**Dataset extract:**
---*---

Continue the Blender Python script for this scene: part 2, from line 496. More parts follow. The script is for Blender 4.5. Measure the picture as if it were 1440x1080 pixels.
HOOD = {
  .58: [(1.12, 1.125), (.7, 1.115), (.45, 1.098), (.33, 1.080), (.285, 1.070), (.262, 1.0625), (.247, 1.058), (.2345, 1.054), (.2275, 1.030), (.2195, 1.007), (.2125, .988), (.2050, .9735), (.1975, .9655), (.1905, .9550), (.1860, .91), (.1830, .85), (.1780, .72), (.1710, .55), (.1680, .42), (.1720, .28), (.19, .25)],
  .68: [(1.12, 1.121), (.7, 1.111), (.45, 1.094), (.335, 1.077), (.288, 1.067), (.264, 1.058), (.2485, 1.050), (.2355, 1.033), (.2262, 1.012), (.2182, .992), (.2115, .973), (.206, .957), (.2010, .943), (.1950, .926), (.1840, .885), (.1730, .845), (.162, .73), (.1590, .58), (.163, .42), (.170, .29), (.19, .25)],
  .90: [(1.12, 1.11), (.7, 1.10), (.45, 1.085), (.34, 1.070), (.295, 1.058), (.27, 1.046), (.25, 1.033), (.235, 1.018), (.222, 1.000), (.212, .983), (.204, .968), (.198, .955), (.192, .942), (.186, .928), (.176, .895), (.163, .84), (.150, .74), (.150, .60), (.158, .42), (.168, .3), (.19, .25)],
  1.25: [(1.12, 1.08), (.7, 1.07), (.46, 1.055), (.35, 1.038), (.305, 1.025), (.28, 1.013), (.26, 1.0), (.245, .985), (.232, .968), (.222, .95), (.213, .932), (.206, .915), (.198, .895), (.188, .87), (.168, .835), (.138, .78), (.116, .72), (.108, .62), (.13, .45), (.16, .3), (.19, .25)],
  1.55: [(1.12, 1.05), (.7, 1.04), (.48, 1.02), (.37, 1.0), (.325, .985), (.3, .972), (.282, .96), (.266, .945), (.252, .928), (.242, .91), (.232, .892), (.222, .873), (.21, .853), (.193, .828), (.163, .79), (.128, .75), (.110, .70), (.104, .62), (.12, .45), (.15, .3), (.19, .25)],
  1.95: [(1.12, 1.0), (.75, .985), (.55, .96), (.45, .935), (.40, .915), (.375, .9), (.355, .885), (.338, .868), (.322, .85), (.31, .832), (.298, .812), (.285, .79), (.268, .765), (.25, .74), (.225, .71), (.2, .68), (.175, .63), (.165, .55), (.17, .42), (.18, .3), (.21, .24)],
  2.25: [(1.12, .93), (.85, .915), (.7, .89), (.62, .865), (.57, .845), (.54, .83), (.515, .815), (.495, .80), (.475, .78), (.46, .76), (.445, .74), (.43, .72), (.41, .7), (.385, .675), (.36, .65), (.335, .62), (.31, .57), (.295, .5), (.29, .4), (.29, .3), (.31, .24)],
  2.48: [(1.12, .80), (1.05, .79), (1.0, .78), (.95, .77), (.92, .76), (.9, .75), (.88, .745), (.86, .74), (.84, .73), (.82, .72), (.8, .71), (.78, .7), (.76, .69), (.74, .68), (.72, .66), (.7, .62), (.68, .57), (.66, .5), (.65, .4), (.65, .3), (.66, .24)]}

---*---

**Your objective:** Extract the complete listing above, reproducing each line exactly.

**The answer:**
Continue the Blender Python script for this scene: part 2, from line 496. More parts follow. The script is for Blender 4.5. Measure the picture as if it were 1440x1080 pixels.
HOOD = {
  .58: [(1.12, 1.125), (.7, 1.115), (.45, 1.098), (.33, 1.080), (.285, 1.070), (.262, 1.0625), (.247, 1.058), (.2345, 1.054), (.2275, 1.030), (.2195, 1.007), (.2125, .988), (.2050, .9735), (.1975, .9655), (.1905, .9550), (.1860, .91), (.1830, .85), (.1780, .72), (.1710, .55), (.1680, .42), (.1720, .28), (.19, .25)],
  .68: [(1.12, 1.121), (.7, 1.111), (.45, 1.094), (.335, 1.077), (.288, 1.067), (.264, 1.058), (.2485, 1.050), (.2355, 1.033), (.2262, 1.012), (.2182, .992), (.2115, .973), (.206, .957), (.2010, .943), (.1950, .926), (.1840, .885), (.1730, .845), (.162, .73), (.1590, .58), (.163, .42), (.170, .29), (.19, .25)],
  .90: [(1.12, 1.11), (.7, 1.10), (.45, 1.085), (.34, 1.070), (.295, 1.058), (.27, 1.046), (.25, 1.033), (.235, 1.018), (.222, 1.000), (.212, .983), (.204, .968), (.198, .955), (.192, .942), (.186, .928), (.176, .895), (.163, .84), (.150, .74), (.150, .60), (.158, .42), (.168, .3), (.19, .25)],
  1.25: [(1.12, 1.08), (.7, 1.07), (.46, 1.055), (.35, 1.038), (.305, 1.025), (.28, 1.013), (.26, 1.0), (.245, .985), (.232, .968), (.222, .95), (.213, .932), (.206, .915), (.198, .895), (.188, .87), (.168, .835), (.138, .78), (.116, .72), (.108, .62), (.13, .45), (.16, .3), (.19, .25)],
  1.55: [(1.12, 1.05), (.7, 1.04), (.48, 1.02), (.37, 1.0), (.325, .985), (.3, .972), (.282, .96), (.266, .945), (.252, .928), (.242, .91), (.232, .892), (.222, .873), (.21, .853), (.193, .828), (.163, .79), (.128, .75), (.110, .70), (.104, .62), (.12, .45), (.15, .3), (.19, .25)],
  1.95: [(1.12, 1.0), (.75, .985), (.55, .96), (.45, .935), (.40, .915), (.375, .9), (.355, .885), (.338, .868), (.322, .85), (.31, .832), (.298, .812), (.285, .79), (.268, .765), (.25, .74), (.225, .71), (.2, .68), (.175, .63), (.165, .55), (.17, .42), (.18, .3), (.21, .24)],
  2.25: [(1.12, .93), (.85, .915), (.7, .89), (.62, .865), (.57, .845), (.54, .83), (.515, .815), (.495, .80), (.475, .78), (.46, .76), (.445, .74), (.43, .72), (.41, .7), (.385, .675), (.36, .65), (.335, .62), (.31, .57), (.295, .5), (.29, .4), (.29, .3), (.31, .24)],
  2.48: [(1.12, .80), (1.05, .79), (1.0, .78), (.95, .77), (.92, .76), (.9, .75), (.88, .745), (.86, .74), (.84, .73), (.82, .72), (.8, .71), (.78, .7), (.76, .69), (.74, .68), (.72, .66), (.7, .62), (.68, .57), (.66, .5), (.65, .4), (.65, .3), (.66, .24)]}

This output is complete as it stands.